Exercise ->
Quote each line of the material verbatim, without the pictures.

Supplied data ->
--*--

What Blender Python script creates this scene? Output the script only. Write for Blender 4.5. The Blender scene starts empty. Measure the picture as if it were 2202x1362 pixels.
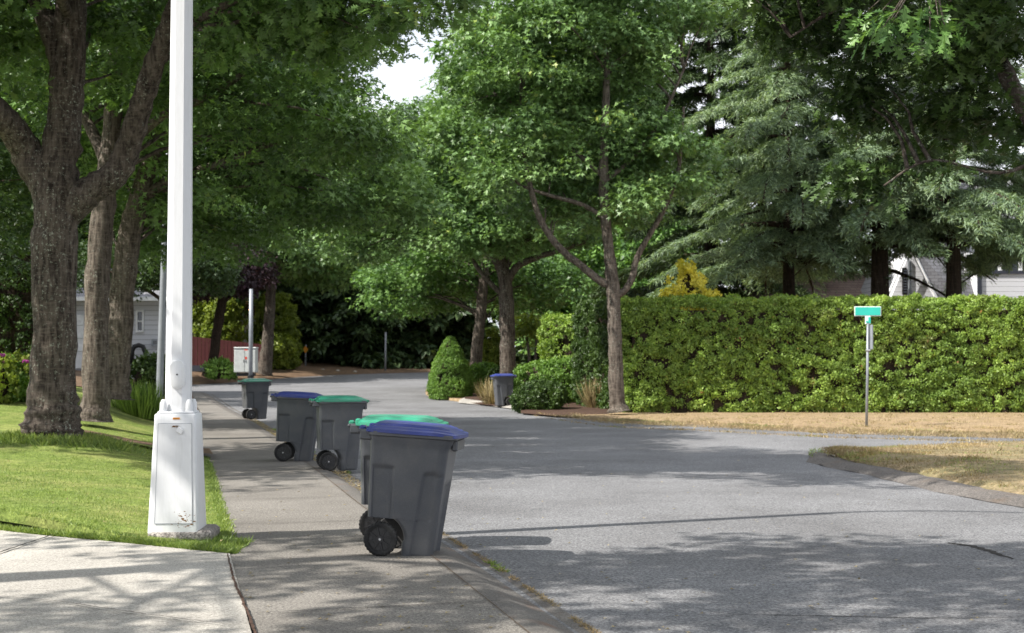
import bpy, bmesh, math, random
import numpy as np
from mathutils import Vector, Matrix, noise as mnoise

S = bpy.context.scene
R = math.radians
# ------------------------------------------------------------------ camera, sky, sun, exposure
F, CX, CY = 3058.0, 1101.0, 681.0
CAMH = 1.68
PITCH = math.atan(91 / F)
cd = bpy.data.cameras.new('camera')
cam = bpy.data.objects.new('camera', cd)
S.collection.objects.link(cam)
cam.location = (0, 0, CAMH)
cam.rotation_euler = (R(90) + PITCH, 0, 0)
cd.sensor_width = 36
cd.lens = 36 * F / 2202
cd.clip_start = 0.1
cd.clip_end = 3000
cd.dof.use_dof = True
cd.dof.focus_distance = 12.3
cd.dof.aperture_fstop = 4.0
S.camera = cam

SUN_AZ = R(24)          # shadows fall towards (+cos, +sin)
SUN_EL = R(47)
SHX, SHY = math.cos(SUN_AZ), math.sin(SUN_AZ)
COT = 1 / math.tan(SUN_EL)
w = bpy.data.worlds.new('World')
S.world = w
w.use_nodes = True
nt = w.node_tree
nt.nodes.clear()
sky = nt.nodes.new('ShaderNodeTexSky')
sky.sky_type = 'NISHITA'
sky.sun_disc = False
sky.sun_elevation = SUN_EL
sky.sun_rotation = math.atan2(-SHX, -SHY)
sky.dust_density = 1.5
tc = nt.nodes.new('ShaderNodeTexCoord')
nz = nt.nodes.new('ShaderNodeTexNoise')
nz.inputs['Scale'].default_value = 3.2
nz.inputs['Detail'].default_value = 7
rp = nt.nodes.new('ShaderNodeValToRGB')
rp.color_ramp.elements[0].position = .26
rp.color_ramp.elements[1].position = .45
mx = nt.nodes.new('ShaderNodeMixRGB')
mx.inputs[2].default_value = (7.4, 7.7, 8.3, 1)
bg = nt.nodes.new('ShaderNodeBackground')
bg.inputs['Strength'].default_value = 0.10
wo = nt.nodes.new('ShaderNodeOutputWorld')
L = nt.links.new
L(tc.outputs['Generated'], nz.inputs['Vector'])
L(nz.outputs['Fac'], rp.inputs['Fac'])
L(rp.outputs['Color'], mx.inputs[0])
L(sky.outputs['Color'], mx.inputs[1])
L(mx.outputs['Color'], bg.inputs['Color'])
L(bg.outputs['Background'], wo.inputs['Surface'])

sd = bpy.data.lights.new('sun', 'SUN')
sd.energy = 5.0
sd.angle = R(0.55)
sd.color = (1.0, .95, .87)
sun = bpy.data.objects.new('sun', sd)
S.collection.objects.link(sun)
sv = Vector((-SHX * math.cos(SUN_EL), -SHY * math.cos(SUN_EL), math.sin(SUN_EL)))
sun.rotation_euler = sv.to_track_quat('Z', 'Y').to_euler()
sun.location = (-20, -10, 30)

S.view_settings.view_transform = 'Standard'
S.view_settings.look = 'None'
S.view_settings.exposure = 0.8
S.view_settings.gamma = 1
S.render.engine = 'CYCLES'
S.cycles.use_denoising = True
S.cycles.max_bounces = 6
S.cycles.diffuse_bounces = 3
S.cycles.glossy_bounces = 2
S.cycles.transmission_bounces = 3
S.cycles.transparent_max_bounces = 4
S.cycles.sample_clamp_indirect = 6

# ------------------------------------------------------------------ helpers: pixels of the photograph -> world
cp, sp = math.cos(PITCH), math.sin(PITCH)
def ray(px, py):
    u, v = (px - CX) / F, (CY - py) / F
    y = cp - v * sp
    z = sp + v * cp
    return u / y, z / y
def at(px, py, Y):
    a, b = ray(px, py)
    return Vector((a * Y, Y, CAMH + b * Y))
def base_z(Y):
    return .0225 * min(max(0, Y - 50), 60)
def gnd(px, py, z=0.0):
    a, b = ray(px, py)
    lo, hi = 1.0, 400.0
    for _ in range(50):
        m = (lo + hi) / 2
        if CAMH + b * m > base_z(m) + z: lo = m
        else: hi = m
    return Vector((a * lo, lo, base_z(lo) + z))
def topx(P):
    """world points (n,3) -> photograph pixels"""
    y = P[:, 1]; z = P[:, 2] - CAMH
    yc = y * cp + z * sp
    zc = -y * sp + z * cp
    return CX + F * P[:, 0] / yc, CY - F * zc / yc
def pm(px, Y):          # pixel length -> metres at depth Y
    return px * Y / F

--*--

Output below ->
What Blender Python script creates this scene? Output the script only. Write for Blender 4.5. The Blender scene starts empty. Measure the picture as if it were 2202x1362 pixels.
import bpy, bmesh, math, random
import numpy as np
from mathutils import Vector, Matrix, noise as mnoise

S = bpy.context.scene
R = math.radians
# ------------------------------------------------------------------ camera, sky, sun, exposure
F, CX, CY = 3058.0, 1101.0, 681.0
CAMH = 1.68
PITCH = math.atan(91 / F)
cd = bpy.data.cameras.new('camera')
cam = bpy.data.objects.new('camera', cd)
S.collection.objects.link(cam)
cam.location = (0, 0, CAMH)
cam.rotation_euler = (R(90) + PITCH, 0, 0)
cd.sensor_width = 36
cd.lens = 36 * F / 2202
cd.clip_start = 0.1
cd.clip_end = 3000
cd.dof.use_dof = True
cd.dof.focus_distance = 12.3
cd.dof.aperture_fstop = 4.0
S.camera = cam

SUN_AZ = R(24)          # shadows fall towards (+cos, +sin)
SUN_EL = R(47)
SHX, SHY = math.cos(SUN_AZ), math.sin(SUN_AZ)
COT = 1 / math.tan(SUN_EL)
w = bpy.data.worlds.new('World')
S.world = w
w.use_nodes = True
nt = w.node_tree
nt.nodes.clear()
sky = nt.nodes.new('ShaderNodeTexSky')
sky.sky_type = 'NISHITA'
sky.sun_disc = False
sky.sun_elevation = SUN_EL
sky.sun_rotation = math.atan2(-SHX, -SHY)
sky.dust_density = 1.5
tc = nt.nodes.new('ShaderNodeTexCoord')
nz = nt.nodes.new('ShaderNodeTexNoise')
nz.inputs['Scale'].default_value = 3.2
nz.inputs['Detail'].default_value = 7
rp = nt.nodes.new('ShaderNodeValToRGB')
rp.color_ramp.elements[0].position = .26
rp.color_ramp.elements[1].position = .45
mx = nt.nodes.new('ShaderNodeMixRGB')
mx.inputs[2].default_value = (7.4, 7.7, 8.3, 1)
bg = nt.nodes.new('ShaderNodeBackground')
bg.inputs['Strength'].default_value = 0.10
wo = nt.nodes.new('ShaderNodeOutputWorld')
L = nt.links.new
L(tc.outputs['Generated'], nz.inputs['Vector'])
L(nz.outputs['Fac'], rp.inputs['Fac'])
L(rp.outputs['Color'], mx.inputs[0])
L(sky.outputs['Color'], mx.inputs[1])
L(mx.outputs['Color'], bg.inputs['Color'])
L(bg.outputs['Background'], wo.inputs['Surface'])

sd = bpy.data.lights.new('sun', 'SUN')
sd.energy = 5.0
sd.angle = R(0.55)
sd.color = (1.0, .95, .87)
sun = bpy.data.objects.new('sun', sd)
S.collection.objects.link(sun)
sv = Vector((-SHX * math.cos(SUN_EL), -SHY * math.cos(SUN_EL), math.sin(SUN_EL)))
sun.rotation_euler = sv.to_track_quat('Z', 'Y').to_euler()
sun.location = (-20, -10, 30)

S.view_settings.view_transform = 'Standard'
S.view_settings.look = 'None'
S.view_settings.exposure = 0.8
S.view_settings.gamma = 1
S.render.engine = 'CYCLES'
S.cycles.use_denoising = True
S.cycles.max_bounces = 6
S.cycles.diffuse_bounces = 3
S.cycles.glossy_bounces = 2
S.cycles.transmission_bounces = 3
S.cycles.transparent_max_bounces = 4
S.cycles.sample_clamp_indirect = 6

# ------------------------------------------------------------------ helpers: pixels of the photograph -> world
cp, sp = math.cos(PITCH), math.sin(PITCH)
def ray(px, py):
    u, v = (px - CX) / F, (CY - py) / F
    y = cp - v * sp
    z = sp + v * cp
    return u / y, z / y
def at(px, py, Y):
    a, b = ray(px, py)
    return Vector((a * Y, Y, CAMH + b * Y))
def base_z(Y):
    return .0225 * min(max(0, Y - 50), 60)
def gnd(px, py, z=0.0):
    a, b = ray(px, py)
    lo, hi = 1.0, 400.0
    for _ in range(50):
        m = (lo + hi) / 2
        if CAMH + b * m > base_z(m) + z: lo = m
        else: hi = m
    return Vector((a * lo, lo, base_z(lo) + z))
def topx(P):
    """world points (n,3) -> photograph pixels"""
    y = P[:, 1]; z = P[:, 2] - CAMH
    yc = y * cp + z * sp
    zc = -y * sp + z * cp
    return CX + F * P[:, 0] / yc, CY - F * zc / yc
def pm(px, Y):          # pixel length -> metres at depth Y
    return px * Y / F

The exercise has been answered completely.